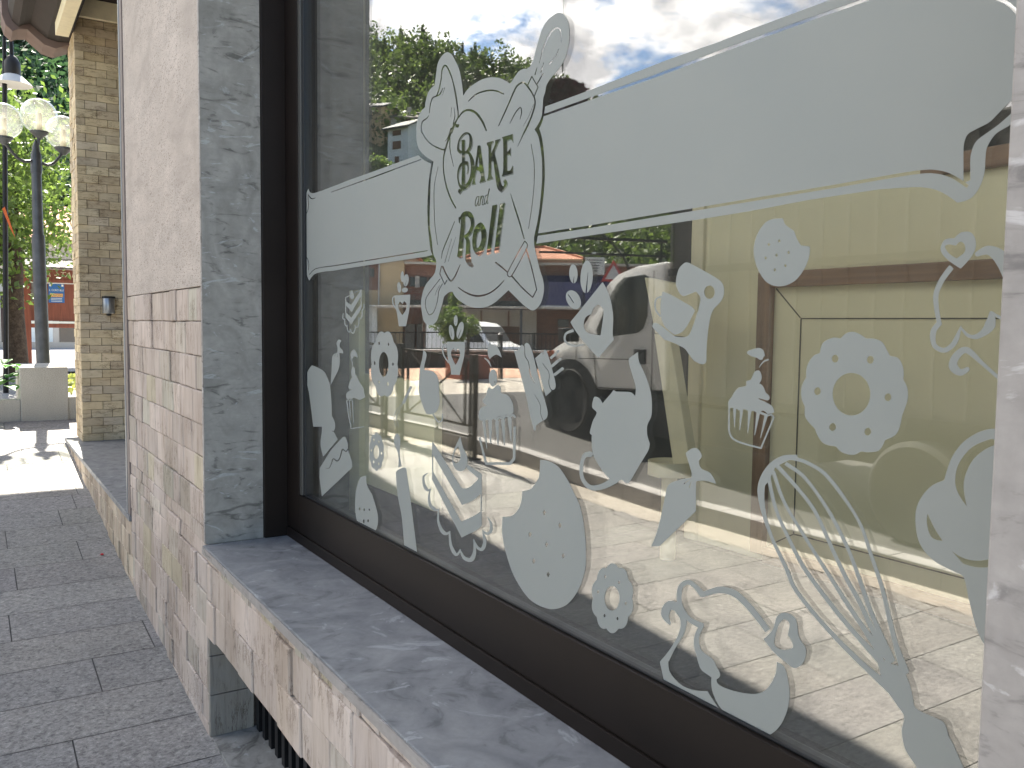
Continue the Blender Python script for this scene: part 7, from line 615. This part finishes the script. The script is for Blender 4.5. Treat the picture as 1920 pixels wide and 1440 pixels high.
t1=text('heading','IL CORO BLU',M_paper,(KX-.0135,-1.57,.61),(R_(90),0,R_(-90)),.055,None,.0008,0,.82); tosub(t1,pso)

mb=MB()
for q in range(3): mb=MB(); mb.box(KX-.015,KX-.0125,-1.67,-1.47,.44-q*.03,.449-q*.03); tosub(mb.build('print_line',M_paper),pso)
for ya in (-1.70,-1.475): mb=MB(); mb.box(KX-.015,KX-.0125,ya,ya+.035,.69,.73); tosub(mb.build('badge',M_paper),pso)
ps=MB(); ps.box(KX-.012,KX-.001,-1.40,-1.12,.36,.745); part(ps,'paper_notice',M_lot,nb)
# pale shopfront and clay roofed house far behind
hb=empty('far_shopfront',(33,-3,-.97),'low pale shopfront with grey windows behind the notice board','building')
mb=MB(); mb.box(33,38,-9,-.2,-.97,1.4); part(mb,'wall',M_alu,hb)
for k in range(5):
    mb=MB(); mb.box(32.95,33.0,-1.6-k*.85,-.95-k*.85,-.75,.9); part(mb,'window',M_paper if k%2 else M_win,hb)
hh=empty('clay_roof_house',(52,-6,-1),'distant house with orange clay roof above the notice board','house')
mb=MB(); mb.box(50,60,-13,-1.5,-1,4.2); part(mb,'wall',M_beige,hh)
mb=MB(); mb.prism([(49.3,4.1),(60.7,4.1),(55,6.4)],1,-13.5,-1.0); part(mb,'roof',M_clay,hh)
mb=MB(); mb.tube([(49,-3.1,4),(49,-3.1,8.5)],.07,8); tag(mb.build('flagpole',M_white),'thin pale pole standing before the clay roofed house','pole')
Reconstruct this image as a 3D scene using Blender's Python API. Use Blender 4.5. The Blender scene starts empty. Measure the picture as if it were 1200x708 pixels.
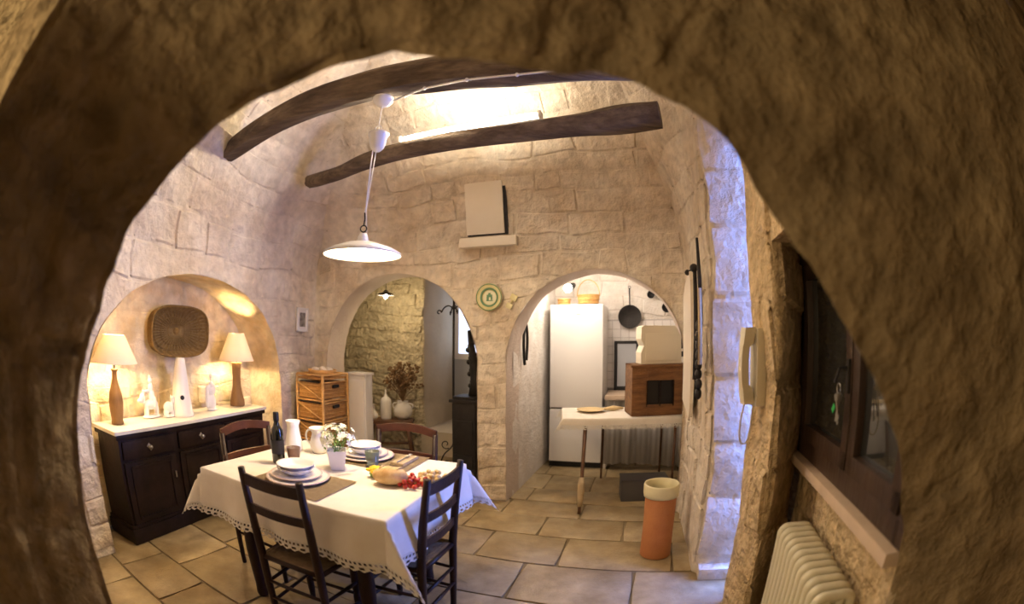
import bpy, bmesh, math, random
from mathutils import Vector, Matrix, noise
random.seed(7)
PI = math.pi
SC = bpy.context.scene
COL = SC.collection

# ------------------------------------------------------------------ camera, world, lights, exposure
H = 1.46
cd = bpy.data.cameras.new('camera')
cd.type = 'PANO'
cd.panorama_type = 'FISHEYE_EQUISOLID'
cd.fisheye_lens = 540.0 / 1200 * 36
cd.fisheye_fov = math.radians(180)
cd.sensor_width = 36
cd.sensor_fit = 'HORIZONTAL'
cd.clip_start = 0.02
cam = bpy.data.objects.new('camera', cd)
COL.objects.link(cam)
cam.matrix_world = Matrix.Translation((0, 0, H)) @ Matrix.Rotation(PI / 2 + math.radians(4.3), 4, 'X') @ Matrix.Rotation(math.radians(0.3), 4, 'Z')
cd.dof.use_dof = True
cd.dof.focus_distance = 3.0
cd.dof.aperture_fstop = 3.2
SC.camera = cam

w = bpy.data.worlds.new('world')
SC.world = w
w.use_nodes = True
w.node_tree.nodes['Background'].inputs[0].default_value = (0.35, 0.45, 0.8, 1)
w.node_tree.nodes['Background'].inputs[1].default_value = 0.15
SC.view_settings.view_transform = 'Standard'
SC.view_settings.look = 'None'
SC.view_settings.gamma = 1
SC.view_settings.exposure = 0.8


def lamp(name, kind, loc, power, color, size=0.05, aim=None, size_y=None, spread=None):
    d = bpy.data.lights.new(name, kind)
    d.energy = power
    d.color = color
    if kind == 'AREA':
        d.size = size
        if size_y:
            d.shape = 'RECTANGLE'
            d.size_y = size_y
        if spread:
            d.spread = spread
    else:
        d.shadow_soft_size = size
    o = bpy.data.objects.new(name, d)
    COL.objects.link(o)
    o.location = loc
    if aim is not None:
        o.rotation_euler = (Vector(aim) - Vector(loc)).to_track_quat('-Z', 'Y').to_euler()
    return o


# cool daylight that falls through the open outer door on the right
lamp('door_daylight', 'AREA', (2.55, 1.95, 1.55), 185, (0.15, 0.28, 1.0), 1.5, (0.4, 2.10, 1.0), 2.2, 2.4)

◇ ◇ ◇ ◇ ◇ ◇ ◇

◆ Required work: From the records above, pull out each line that has "Blender".

◆ Full response:
Continue the Blender Python script for this scene: part 7, from line 615. This part finishes the script. The script is for Blender 4.5. Treat the picture as 1920 pixels wide and 1440 pixels high.
Reconstruct this image as a 3D scene using Blender's Python API. Use Blender 4.5. The Blender scene starts empty. Measure the picture as if it were 1200x708 pixels.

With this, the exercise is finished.